Both are correct; the May 18th Settlement Agreement, by its express terms, did both of those things.

Then, after declaring that capitalized terms in the May 19th order have the same meaning as in the Settlement Agreement, the entirety of the document reads as follows (I have broken up the single sentence of the waiver provision into its component parts, just for ease of comprehension; any omitted text is marked by ellipses):

The United States

RELEASES, WAIVES, ACQUITS, and FOREVER DISCHARGES each of the Plaintiffs [i.e., President Trump, his sons, and the Trump Organization] from,

and is hereby FOREVER BARRED AND PRECLUDED from prosecuting or pursuing,

any and all claims . . . or requests for any relief . . . whether presently known or unknown, that . . . have been or could have been asserted by [the IRS] against any of the plaintiffs . . . by reason of, in connection with, or which arise out of …

any matters currently pending or that could be pending (including tax returns filed before the Effective Date) before [the I.R.S.] or other agencies or departments. [Emphases added]

Well!

Where does Todd Blanche get the authorization to grant a waiver like this?! To anyone, let alone to his boss, the President of the United States?

The May 19th document itself is strangely silent about the answer to that question – unusually so, for an AG Order. It implies – though, oddly, and rather suspiciously, it does not come out and actually say – that it represents the “order” contemplated in the May 18 Settlement Agreement.  You remember – the one that the AG is directed to issue in order to “establish funding and any other relevant requirements” of the Anti-Weaponization Fund.

Even Blanche must recognize how ridiculous that argument is.  A waiver of claims against Trump has absolutely nothing to do with establishing or funding or operating the Anti-Weaponization Fund. And besides — isn’t the Fund being abandoned?  So the May 19th document is an Order establishing a Fund that we’re not establishing?  That’s absurd and confusing.

So the May 19 document isn’t that order.  What is it, then?

It could be part of the settlement terms, which falls within Blanche’s inherent authority to conduct litigation on behalf of the United States, and to settle claims where it is in the interest of the United States to do so. The waiver, then, is part of the “settlement terms.”

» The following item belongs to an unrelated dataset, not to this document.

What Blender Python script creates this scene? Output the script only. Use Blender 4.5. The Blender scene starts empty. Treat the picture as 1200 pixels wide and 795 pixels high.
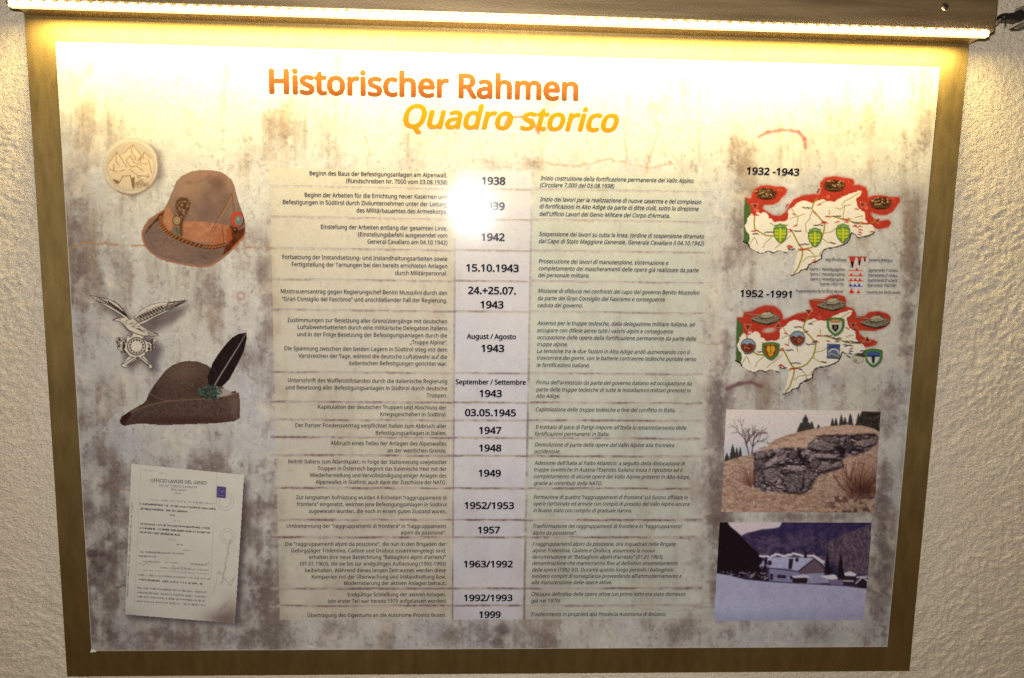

Blanche himself seems confused about that. He is adamant in his testimony before the House Appropriations Committee: the May 19th document is not an “Addendum” to the Settlement Agreement. “It is a separate Attorney General Order.” [see the video starting at around 44:30].  But a minute or so later he describes the May 19th document this way:

“There’s a settlement. Part of the Settlement includes the [May 19th ] Order. … There’s a Settlement the IRS entered into with President Trump and others, his family and his companies.  As part of that Settlement, as is customary in IRS Settlements, there’s a separate AG Order.”

Damned if I can figure out what he is talking about.

If the May 19 waiver order is not part of the Settlement, what is it?  If he’s not issuing that in order to settle Trump’s claims, where does he get the power to waive, forever, claims the United States may possess?  It’s like the power to issue pardons – except, of course, the Attorney General doesn’t have the power to issue pardons.  He can say “The United States waives . . .”; he can even put it on DOJ stationery and post it on the DOJ website, and he can sign it as the Acting AG – none of that gives it any legal effect whatsoever unless he has been authorized to take such action on behalf of the United States. If he has not been authorized to take such action, the “order” has the same legal effect as an entry in his private diary.

And if it is part of the “Settlement”?  That deal doesn’t pass the hoo-haw test. Trump gives up his time-barred claims worth $0.00, in exchange for a $1.776 billion fund under his control PLUS a waiver of all tax or other claims against him, his sons, and his companies?

My guess is that Acting AG Blanche doesn’t want to have to defend that deal when he comes before the Senate. Nor does he relish the opportunity to explain to a waiting world why the very significant waiver clause was omitted from the actual Settlement Agreement signed by the parties. Had the parties – and their lawyers, including the DOJ lawyers – just forgotten about it? Slipped their collective mind?

That’s laughingstock stuff.

Trump v. IRS wasn’t an actual case, because an actual case requires parties who are adverse to one another. There’s a docket entry somewhere labeled “Trump v. IRS,” of course, but that doesn’t make it a valid or viable case.  The case can’t be “settled,” because it never actually existed as a case. Whatever legal effect the document labeled “Settlement Agreement” may have, it doesn’t “settle” any case because there was never any case to settle.

So what about this thing that Todd Blanche posted on May 19th?  What is it? and What legal effect does it have?

I don’t know. It’s not part of a case settlement, and if it’s not part of a case settlement Blanche has no authority to issue it.  So it’s nothing.  A nullity.  It’s not an immunity, or a waiver of the IRS’s rights, or an audit shield.  It is just a figment of Todd Blanche’s imagination, and we should treat it and speak of it accordingly.